Billy Snedden which recommended the introduction of essentially what

the Government proposed to the Australian people last October and

that's a broad-based, indirect tax; recommended the introduction of

lower rates of personal income tax and drew attention to the weaknesses

of our existing wholesale tax system and the inequities it imposed.

Now, that was 25 years ago.

And we've debated it.

It's been proposed from both sides of politics.

I argued for it unsuccessfully as a member of the Fraser Government. Paul Keating proposed it at the tax summit with my support.

He was rolled by Bob Hawke and the unions.

And then in 1993 John Hewson campaigned for it from Opposition

and he was defeated by the most vicious and ferocious fear campaign

waged by the one-time believer, Paul Keating, in taxation reform.

And fast forwarding to 1998 we finally got the

verdict of the Australian people.

We took it to them, warts and all, and we ran all the risk

involved in it. And if

our political system means anything it means that when you take those

risks, you win that support, you put your political future on the

line in the national interest, you are entitled to have that plan

implemented. Not as some

kind of reward to the Prime Minister but because it's for the good

of Australia. It's because

the nation supported it. It's

because the nation decided that you have to embrace changes of that

kind in order to go forward economically.

I believe, ladies and gentlemen, that you

can always persuade the Australian people of the need for fundamental

reform if you satisfy two criteria.

Firstly, you must persuade them that it is good for Australia

because all of us, deep down, care about the collective future and

welfare of our nation. And

you must also persuade them that it is fundamentally fair to different

sections of the Australian community.

Now, that is the responsibility that we undertook before the

last election. And that

is why we laid it out in detail.

And that is why I ignored the warnings of some so-called strategists

and advisers who said you don't campaign on a new tax. Well, of course, it wasn't a new tax. It was an entirely new taxation system. But we ignored those warnings and we campaigned and we won

and we won because people ultimately saw that it was good for Australia

and they accepted that it was fair.

And they do believe that you have to change.

The art of good government is to hang on to those things that

continue to work and continue to serve us well but at the same time

display a willingness to get rid of those things that are no longer

helping the country and are holding back its progress.

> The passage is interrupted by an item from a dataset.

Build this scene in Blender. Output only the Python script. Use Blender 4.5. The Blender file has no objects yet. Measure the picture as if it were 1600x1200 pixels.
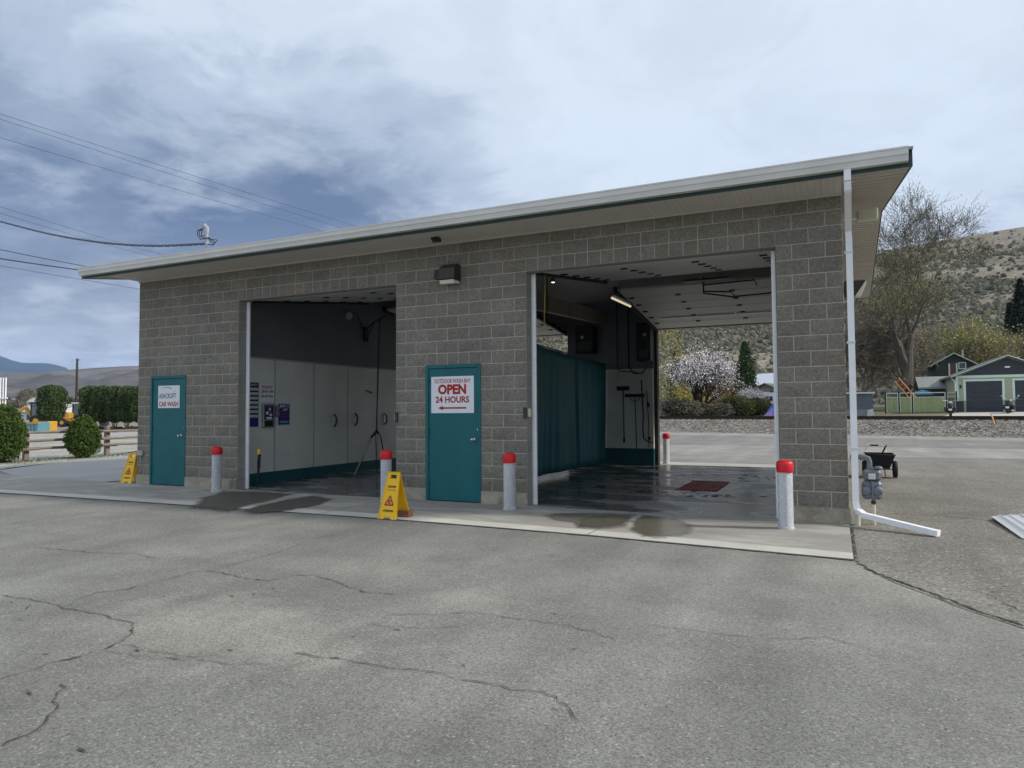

And that has been the genius of this country for so many years,

that we've been able to do that and we must now face doing it in relation

to taxation reform. We

cannot go on forever putting it off and that is why I'm so committed.

And I want to ensure that I have no intention of backing away

from the plan that we put to the Australian people last October -

no intention at all. Of

course in this or that area we can fine-tune it but the essentials

and the comprehensive character of the change that I've outlined to

you today of which I'm sure so many of you are very familiar, that

they are not going to be touched because each is so dependent on the

other. It's not the sort of thing where you can have the one bit but

take away another. It

is an integrated whole and that is its great appeal and that is its

great benefit for the Australian people.

We have achieved a lot economically over the last

few years. We have come

through the worst downturn in the Asian economic experience without

being seriously dented. And

that has happened because in so many areas we have reformed and strengthened

our economy. But there's

only one thing that matters in the modern, globalised world economy

and that is not how you compare with how you were a few years ago,

or not some hypothetical comparison between where you are now or where

you might have been if something had occurred, what really matters

is how you compete and compare in present day circumstances with the

rest of the world. And

we have no option to stop reform in this country.

We have to go on changing to remain competitive and relevant.

And the great challenge for Australia is to consolidate the

strong economic positions we now have.

We can't afford to sit back and say, well, we don't really

need all of this extra reform, look how well we're doing.

Once we start doing that we'll lose the comparative advantage

we now have. The only

way that we can keep ahead of the game and retain that comparative

advantage is to continue further reform.

And that, ladies and gentlemen, means unavoidably, inevitably

and overwhelmingly embracing taxation reform.

And that is why it is the single most important thing on the

Government's economic and reform agenda at the present time.

And it will remain on that agenda until we succeed in implementing

it. Because we're not

going to walk away and I'm not going to give up or surrender on something

that I know in all of my being is important to the long-term economic

future and economic strength of the Australian nation.

There's no point in holding high office in this country if

you don't use the authority that that office gives you to bring about

reforms that you know in your heart and your understanding are important

to the future of the Australian community.